▶ [DATA EXTRACT]
──────

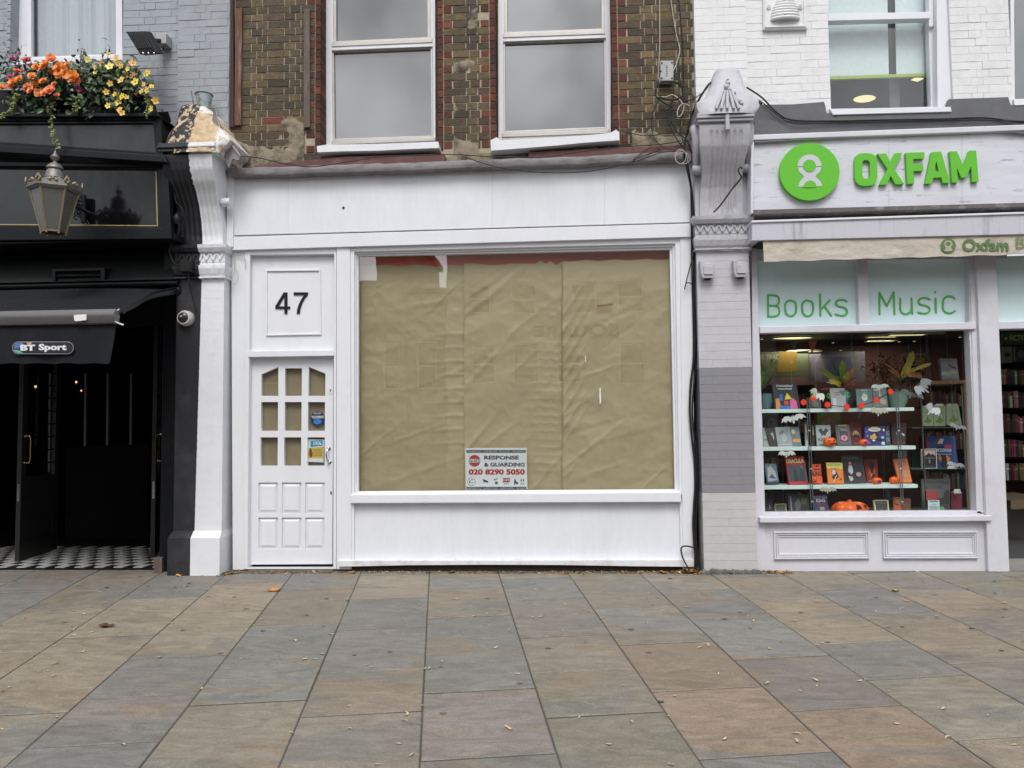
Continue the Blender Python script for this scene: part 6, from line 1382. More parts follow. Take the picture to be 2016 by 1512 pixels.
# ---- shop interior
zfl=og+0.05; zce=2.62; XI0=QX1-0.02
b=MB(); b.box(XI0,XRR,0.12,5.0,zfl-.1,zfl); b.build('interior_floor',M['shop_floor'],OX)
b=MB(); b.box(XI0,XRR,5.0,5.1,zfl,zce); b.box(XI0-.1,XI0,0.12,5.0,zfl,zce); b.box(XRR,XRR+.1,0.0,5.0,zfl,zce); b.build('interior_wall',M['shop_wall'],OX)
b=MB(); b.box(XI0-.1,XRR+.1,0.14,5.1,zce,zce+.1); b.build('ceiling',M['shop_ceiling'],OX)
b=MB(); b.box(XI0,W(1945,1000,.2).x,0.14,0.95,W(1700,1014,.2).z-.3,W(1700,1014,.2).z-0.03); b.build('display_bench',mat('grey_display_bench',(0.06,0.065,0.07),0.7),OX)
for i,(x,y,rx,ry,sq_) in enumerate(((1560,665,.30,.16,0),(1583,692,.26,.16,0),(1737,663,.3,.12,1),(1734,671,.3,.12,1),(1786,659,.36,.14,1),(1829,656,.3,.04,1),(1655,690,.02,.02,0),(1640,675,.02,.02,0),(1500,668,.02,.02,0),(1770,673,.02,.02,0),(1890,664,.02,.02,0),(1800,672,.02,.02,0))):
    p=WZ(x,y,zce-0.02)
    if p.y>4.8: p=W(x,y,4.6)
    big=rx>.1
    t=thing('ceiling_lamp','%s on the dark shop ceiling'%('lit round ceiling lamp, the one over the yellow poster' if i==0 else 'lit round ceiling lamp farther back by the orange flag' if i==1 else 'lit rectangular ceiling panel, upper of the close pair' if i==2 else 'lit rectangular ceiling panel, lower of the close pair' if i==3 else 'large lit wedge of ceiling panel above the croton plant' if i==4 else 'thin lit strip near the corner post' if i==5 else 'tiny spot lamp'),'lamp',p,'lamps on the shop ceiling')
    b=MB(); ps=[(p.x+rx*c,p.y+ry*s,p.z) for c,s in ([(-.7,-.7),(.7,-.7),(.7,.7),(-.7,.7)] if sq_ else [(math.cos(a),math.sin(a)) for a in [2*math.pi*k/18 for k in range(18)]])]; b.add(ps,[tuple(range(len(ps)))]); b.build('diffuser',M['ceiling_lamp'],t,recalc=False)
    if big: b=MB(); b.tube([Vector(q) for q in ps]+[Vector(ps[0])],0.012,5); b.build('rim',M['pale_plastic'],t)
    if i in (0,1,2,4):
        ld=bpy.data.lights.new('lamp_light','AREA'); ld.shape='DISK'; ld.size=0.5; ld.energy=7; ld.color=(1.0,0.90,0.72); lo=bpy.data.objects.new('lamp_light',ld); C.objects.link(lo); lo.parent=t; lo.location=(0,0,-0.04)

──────

▶ [DIRECTIVE]
Every line above should be repeated exactly; pictures stay out of the copy.

▶ [REPLY TO THE TASK]
Continue the Blender Python script for this scene: part 6, from line 1382. More parts follow. Take the picture to be 2016 by 1512 pixels.
# ---- shop interior
zfl=og+0.05; zce=2.62; XI0=QX1-0.02
b=MB(); b.box(XI0,XRR,0.12,5.0,zfl-.1,zfl); b.build('interior_floor',M['shop_floor'],OX)
b=MB(); b.box(XI0,XRR,5.0,5.1,zfl,zce); b.box(XI0-.1,XI0,0.12,5.0,zfl,zce); b.box(XRR,XRR+.1,0.0,5.0,zfl,zce); b.build('interior_wall',M['shop_wall'],OX)
b=MB(); b.box(XI0-.1,XRR+.1,0.14,5.1,zce,zce+.1); b.build('ceiling',M['shop_ceiling'],OX)
b=MB(); b.box(XI0,W(1945,1000,.2).x,0.14,0.95,W(1700,1014,.2).z-.3,W(1700,1014,.2).z-0.03); b.build('display_bench',mat('grey_display_bench',(0.06,0.065,0.07),0.7),OX)
for i,(x,y,rx,ry,sq_) in enumerate(((1560,665,.30,.16,0),(1583,692,.26,.16,0),(1737,663,.3,.12,1),(1734,671,.3,.12,1),(1786,659,.36,.14,1),(1829,656,.3,.04,1),(1655,690,.02,.02,0),(1640,675,.02,.02,0),(1500,668,.02,.02,0),(1770,673,.02,.02,0),(1890,664,.02,.02,0),(1800,672,.02,.02,0))):
    p=WZ(x,y,zce-0.02)
    if p.y>4.8: p=W(x,y,4.6)
    big=rx>.1
    t=thing('ceiling_lamp','%s on the dark shop ceiling'%('lit round ceiling lamp, the one over the yellow poster' if i==0 else 'lit round ceiling lamp farther back by the orange flag' if i==1 else 'lit rectangular ceiling panel, upper of the close pair' if i==2 else 'lit rectangular ceiling panel, lower of the close pair' if i==3 else 'large lit wedge of ceiling panel above the croton plant' if i==4 else 'thin lit strip near the corner post' if i==5 else 'tiny spot lamp'),'lamp',p,'lamps on the shop ceiling')
    b=MB(); ps=[(p.x+rx*c,p.y+ry*s,p.z) for c,s in ([(-.7,-.7),(.7,-.7),(.7,.7),(-.7,.7)] if sq_ else [(math.cos(a),math.sin(a)) for a in [2*math.pi*k/18 for k in range(18)]])]; b.add(ps,[tuple(range(len(ps)))]); b.build('diffuser',M['ceiling_lamp'],t,recalc=False)
    if big: b=MB(); b.tube([Vector(q) for q in ps]+[Vector(ps[0])],0.012,5); b.build('rim',M['pale_plastic'],t)
    if i in (0,1,2,4):
        ld=bpy.data.lights.new('lamp_light','AREA'); ld.shape='DISK'; ld.size=0.5; ld.energy=7; ld.color=(1.0,0.90,0.72); lo=bpy.data.objects.new('lamp_light',ld); C.objects.link(lo); lo.parent=t; lo.location=(0,0,-0.04)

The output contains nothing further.